> [What is required]:
Copy the first line of the material below and every later line through the line containing "from mathutils import Vector, Matrix, Euler", without any other output.

> [Data shown]:
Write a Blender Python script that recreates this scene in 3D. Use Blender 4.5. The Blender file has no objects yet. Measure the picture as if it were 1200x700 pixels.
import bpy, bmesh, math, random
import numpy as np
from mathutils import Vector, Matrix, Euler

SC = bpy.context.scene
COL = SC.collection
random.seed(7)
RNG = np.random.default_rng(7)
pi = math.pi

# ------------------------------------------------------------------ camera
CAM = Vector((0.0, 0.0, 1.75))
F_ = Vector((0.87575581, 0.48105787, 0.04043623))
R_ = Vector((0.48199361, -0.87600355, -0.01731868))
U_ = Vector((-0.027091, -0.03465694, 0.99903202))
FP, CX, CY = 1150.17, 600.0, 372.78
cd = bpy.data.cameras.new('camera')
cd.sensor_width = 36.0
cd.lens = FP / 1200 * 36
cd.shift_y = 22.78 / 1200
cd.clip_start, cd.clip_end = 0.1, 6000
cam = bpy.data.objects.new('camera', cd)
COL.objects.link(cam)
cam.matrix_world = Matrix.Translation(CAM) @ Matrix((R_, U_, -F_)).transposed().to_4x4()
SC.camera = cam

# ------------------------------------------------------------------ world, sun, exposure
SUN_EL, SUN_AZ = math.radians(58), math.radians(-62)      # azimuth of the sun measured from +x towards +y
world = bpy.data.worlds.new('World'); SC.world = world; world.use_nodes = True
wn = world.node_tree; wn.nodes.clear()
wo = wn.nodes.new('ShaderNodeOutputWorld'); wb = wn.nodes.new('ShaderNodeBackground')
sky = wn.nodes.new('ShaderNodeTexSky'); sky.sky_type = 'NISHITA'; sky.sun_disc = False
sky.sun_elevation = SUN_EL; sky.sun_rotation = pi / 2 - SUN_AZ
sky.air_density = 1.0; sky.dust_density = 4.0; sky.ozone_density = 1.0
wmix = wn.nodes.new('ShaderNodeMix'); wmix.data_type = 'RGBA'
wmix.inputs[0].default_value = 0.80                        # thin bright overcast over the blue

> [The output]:
Write a Blender Python script that recreates this scene in 3D. Use Blender 4.5. The Blender file has no objects yet. Measure the picture as if it were 1200x700 pixels.
import bpy, bmesh, math, random
import numpy as np
from mathutils import Vector, Matrix, Euler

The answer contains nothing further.